EXERCISE GOAL → Retype nothing except the lines below from the one with "Write a Blender" through the one with "COL = SC.collection", exactly, with images left out.

- - - -

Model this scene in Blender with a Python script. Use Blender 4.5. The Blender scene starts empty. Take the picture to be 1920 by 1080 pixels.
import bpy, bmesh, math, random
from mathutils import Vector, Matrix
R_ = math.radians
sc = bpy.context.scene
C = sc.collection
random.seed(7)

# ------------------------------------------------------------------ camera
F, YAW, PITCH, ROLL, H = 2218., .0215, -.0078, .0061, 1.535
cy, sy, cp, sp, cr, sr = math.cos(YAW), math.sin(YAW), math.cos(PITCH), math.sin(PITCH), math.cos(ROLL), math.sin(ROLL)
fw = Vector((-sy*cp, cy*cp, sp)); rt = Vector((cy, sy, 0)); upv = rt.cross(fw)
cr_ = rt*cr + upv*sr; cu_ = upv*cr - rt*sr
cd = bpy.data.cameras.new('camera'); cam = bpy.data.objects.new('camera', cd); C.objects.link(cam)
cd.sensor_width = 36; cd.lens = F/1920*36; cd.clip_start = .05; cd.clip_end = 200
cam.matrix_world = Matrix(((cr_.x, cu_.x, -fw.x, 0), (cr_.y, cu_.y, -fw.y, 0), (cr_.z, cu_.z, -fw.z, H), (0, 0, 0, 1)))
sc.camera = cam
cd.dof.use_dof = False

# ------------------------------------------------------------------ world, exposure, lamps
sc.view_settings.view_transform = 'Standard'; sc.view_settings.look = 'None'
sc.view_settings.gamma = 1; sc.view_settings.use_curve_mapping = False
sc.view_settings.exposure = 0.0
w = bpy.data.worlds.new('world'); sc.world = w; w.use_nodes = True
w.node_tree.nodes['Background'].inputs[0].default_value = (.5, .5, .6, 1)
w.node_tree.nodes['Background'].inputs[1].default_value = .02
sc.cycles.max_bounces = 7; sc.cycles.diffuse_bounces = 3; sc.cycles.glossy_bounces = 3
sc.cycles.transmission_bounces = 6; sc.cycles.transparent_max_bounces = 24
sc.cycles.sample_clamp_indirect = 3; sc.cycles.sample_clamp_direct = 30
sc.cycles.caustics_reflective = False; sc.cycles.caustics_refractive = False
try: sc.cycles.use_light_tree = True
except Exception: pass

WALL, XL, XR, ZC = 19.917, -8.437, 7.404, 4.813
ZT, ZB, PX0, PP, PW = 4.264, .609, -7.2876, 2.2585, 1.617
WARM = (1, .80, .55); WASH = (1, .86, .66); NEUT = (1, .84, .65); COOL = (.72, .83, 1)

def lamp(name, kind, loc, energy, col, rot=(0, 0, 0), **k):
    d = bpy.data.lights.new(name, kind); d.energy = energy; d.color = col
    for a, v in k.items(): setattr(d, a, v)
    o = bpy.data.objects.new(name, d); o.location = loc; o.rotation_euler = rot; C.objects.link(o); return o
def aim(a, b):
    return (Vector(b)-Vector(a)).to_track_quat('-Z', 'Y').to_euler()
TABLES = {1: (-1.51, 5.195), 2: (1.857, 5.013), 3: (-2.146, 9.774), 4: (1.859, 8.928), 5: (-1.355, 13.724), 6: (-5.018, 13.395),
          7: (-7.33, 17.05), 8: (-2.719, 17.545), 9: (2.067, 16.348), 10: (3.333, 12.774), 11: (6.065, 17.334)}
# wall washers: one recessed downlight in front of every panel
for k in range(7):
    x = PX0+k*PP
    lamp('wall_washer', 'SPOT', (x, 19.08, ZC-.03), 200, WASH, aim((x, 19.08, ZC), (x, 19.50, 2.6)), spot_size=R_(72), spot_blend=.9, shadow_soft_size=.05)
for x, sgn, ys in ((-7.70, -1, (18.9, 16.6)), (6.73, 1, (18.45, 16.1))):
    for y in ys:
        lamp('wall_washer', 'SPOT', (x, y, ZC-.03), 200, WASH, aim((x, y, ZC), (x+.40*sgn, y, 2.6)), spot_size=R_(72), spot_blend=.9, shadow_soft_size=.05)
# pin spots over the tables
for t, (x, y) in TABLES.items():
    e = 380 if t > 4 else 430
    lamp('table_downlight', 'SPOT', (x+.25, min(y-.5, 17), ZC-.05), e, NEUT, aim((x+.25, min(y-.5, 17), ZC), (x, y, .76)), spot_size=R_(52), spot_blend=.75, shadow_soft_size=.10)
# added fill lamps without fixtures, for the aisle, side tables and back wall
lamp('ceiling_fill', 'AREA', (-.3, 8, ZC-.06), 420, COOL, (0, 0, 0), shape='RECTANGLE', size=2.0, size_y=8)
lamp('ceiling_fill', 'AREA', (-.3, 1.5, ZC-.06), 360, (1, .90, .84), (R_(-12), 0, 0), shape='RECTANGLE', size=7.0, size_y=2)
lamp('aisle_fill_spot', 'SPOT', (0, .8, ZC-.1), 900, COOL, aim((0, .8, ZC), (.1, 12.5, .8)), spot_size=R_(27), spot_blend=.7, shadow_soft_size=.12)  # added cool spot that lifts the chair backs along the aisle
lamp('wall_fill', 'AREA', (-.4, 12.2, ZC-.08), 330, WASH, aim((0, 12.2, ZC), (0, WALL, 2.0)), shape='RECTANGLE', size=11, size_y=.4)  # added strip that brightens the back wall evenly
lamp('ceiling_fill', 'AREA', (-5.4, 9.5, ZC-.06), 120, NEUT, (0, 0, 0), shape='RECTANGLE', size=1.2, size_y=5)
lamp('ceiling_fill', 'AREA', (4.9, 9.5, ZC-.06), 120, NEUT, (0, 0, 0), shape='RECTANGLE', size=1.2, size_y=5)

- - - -

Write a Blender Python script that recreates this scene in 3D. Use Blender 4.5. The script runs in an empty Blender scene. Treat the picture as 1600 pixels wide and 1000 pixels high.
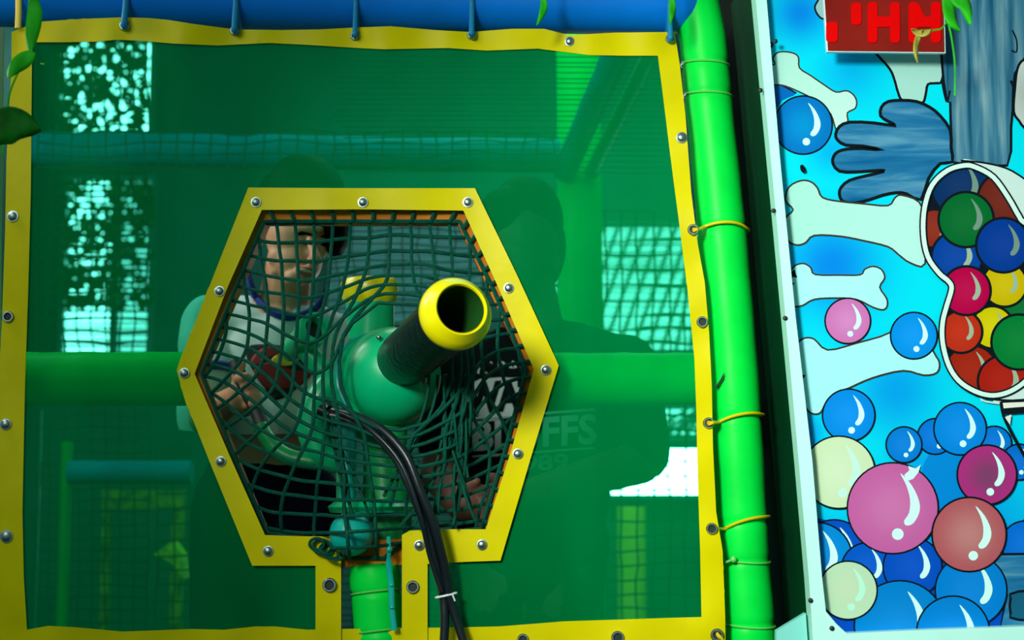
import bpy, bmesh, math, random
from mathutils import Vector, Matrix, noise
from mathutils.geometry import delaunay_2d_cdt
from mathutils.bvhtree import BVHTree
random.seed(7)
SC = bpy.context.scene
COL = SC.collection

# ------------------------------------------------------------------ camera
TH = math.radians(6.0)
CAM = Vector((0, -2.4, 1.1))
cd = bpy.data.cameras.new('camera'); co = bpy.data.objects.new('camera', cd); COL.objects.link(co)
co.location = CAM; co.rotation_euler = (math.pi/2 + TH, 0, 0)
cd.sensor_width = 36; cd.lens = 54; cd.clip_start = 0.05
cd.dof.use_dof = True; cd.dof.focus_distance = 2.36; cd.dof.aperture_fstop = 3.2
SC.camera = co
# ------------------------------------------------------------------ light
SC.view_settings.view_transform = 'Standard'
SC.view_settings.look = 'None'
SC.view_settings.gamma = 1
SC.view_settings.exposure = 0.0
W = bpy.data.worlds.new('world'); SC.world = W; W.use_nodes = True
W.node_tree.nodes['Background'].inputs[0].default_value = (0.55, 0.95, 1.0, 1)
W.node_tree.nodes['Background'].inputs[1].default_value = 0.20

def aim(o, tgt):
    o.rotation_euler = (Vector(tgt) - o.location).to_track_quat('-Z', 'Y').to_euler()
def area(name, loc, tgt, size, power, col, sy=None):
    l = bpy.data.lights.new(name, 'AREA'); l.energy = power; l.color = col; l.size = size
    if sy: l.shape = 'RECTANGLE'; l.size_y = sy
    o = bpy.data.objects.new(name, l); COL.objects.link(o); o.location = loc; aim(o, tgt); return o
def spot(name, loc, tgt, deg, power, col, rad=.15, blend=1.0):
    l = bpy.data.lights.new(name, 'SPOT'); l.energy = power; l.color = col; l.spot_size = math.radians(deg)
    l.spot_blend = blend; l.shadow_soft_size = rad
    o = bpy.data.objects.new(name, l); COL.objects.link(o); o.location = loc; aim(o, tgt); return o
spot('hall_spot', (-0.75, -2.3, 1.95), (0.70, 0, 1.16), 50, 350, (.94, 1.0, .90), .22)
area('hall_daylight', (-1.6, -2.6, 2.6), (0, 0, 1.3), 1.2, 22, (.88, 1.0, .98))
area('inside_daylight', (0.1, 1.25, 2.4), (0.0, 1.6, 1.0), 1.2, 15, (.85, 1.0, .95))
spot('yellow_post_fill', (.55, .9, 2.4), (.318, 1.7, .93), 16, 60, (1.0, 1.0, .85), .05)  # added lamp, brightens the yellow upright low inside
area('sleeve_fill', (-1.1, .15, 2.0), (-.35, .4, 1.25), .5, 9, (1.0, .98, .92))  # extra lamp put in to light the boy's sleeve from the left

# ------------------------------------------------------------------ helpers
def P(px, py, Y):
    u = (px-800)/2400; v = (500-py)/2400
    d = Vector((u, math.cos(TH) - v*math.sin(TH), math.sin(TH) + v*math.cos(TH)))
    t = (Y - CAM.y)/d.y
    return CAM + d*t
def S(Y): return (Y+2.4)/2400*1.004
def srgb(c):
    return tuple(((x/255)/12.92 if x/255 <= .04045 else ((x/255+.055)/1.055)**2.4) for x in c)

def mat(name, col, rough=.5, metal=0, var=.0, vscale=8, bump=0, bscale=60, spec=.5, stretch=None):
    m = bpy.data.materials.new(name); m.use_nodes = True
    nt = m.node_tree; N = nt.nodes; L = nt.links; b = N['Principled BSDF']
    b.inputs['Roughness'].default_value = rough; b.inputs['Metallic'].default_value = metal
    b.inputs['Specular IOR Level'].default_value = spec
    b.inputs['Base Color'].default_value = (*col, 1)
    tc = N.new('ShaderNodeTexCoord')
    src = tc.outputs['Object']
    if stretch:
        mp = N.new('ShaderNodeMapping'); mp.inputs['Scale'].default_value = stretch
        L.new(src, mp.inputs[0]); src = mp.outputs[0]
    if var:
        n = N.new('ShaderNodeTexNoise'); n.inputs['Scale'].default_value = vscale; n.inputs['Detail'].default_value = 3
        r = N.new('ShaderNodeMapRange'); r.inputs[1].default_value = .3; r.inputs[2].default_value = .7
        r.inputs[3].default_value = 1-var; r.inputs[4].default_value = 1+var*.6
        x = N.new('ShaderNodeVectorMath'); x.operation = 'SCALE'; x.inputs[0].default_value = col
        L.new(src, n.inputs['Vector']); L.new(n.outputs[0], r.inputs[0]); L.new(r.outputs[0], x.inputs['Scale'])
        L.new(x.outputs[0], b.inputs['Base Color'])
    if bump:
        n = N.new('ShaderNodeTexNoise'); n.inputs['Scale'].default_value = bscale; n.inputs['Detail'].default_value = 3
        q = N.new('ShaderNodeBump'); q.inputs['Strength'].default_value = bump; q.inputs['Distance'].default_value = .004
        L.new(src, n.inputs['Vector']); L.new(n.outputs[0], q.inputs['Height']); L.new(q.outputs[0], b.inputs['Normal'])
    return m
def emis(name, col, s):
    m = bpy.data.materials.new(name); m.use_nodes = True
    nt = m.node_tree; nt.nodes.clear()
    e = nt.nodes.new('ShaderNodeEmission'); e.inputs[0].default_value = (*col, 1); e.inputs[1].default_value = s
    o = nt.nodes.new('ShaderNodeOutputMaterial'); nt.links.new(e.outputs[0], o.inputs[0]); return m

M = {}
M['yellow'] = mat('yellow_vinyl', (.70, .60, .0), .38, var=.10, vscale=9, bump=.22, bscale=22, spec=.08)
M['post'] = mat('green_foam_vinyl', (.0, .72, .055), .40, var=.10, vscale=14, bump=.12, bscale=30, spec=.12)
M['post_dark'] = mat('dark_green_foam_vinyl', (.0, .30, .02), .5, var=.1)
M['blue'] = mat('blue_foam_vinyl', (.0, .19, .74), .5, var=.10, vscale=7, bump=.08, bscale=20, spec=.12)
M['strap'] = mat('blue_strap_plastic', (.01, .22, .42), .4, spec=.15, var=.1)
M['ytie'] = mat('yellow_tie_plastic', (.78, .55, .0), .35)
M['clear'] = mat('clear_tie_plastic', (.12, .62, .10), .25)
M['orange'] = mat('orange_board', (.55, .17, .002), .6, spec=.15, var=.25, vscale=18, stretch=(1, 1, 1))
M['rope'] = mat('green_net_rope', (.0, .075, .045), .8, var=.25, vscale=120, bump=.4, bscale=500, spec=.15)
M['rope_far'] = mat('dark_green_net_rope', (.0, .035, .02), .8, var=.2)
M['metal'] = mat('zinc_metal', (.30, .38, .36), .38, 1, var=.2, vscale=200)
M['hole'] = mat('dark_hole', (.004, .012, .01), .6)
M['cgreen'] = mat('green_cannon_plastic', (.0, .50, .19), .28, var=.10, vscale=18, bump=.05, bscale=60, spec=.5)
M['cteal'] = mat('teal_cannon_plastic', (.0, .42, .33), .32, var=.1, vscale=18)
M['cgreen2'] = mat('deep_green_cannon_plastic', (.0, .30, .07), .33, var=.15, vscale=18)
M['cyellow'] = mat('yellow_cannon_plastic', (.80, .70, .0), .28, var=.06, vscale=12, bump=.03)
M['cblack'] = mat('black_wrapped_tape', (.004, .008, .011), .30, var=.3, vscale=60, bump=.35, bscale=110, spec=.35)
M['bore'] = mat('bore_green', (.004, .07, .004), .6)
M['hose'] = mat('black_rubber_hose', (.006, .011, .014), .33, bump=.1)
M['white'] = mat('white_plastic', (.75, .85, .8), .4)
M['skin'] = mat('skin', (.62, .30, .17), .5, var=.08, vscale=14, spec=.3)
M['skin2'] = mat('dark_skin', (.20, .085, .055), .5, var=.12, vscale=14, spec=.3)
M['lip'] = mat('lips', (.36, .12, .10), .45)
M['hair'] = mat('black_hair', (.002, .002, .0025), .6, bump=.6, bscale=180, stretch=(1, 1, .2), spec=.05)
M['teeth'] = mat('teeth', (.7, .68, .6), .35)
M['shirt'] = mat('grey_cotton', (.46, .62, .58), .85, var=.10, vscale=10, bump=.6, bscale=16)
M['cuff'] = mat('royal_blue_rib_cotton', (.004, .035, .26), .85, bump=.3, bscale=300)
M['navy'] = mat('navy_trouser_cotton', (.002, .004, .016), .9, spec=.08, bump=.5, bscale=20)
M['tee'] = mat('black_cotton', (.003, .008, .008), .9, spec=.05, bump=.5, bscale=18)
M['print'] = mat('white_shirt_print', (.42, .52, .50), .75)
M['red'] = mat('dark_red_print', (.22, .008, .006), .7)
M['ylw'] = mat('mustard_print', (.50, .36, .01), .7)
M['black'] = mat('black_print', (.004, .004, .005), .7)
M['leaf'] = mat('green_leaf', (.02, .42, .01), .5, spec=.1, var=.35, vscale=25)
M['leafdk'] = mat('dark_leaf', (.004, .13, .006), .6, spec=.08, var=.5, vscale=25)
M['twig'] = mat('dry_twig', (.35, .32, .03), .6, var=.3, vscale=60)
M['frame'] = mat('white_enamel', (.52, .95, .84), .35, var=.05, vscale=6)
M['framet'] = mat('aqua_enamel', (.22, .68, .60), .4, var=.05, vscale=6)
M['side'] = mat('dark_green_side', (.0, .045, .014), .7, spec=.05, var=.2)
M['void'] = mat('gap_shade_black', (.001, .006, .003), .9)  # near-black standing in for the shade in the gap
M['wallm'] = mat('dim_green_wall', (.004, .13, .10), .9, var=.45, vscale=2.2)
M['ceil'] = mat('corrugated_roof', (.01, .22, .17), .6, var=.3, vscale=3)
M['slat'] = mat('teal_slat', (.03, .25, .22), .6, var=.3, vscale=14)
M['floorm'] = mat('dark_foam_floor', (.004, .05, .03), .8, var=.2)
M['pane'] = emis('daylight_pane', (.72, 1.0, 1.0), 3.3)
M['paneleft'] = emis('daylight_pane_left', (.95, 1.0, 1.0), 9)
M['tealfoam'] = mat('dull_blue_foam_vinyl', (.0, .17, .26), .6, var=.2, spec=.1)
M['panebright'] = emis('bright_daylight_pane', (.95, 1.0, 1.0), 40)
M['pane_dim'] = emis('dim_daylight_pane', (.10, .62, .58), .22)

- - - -

FULL ANSWER →
Write a Blender Python script that recreates this scene in 3D. Use Blender 4.5. The script runs in an empty Blender scene. Treat the picture as 1600 pixels wide and 1000 pixels high.
import bpy, bmesh, math, random
from mathutils import Vector, Matrix, noise
from mathutils.geometry import delaunay_2d_cdt
from mathutils.bvhtree import BVHTree
random.seed(7)
SC = bpy.context.scene
COL = SC.collection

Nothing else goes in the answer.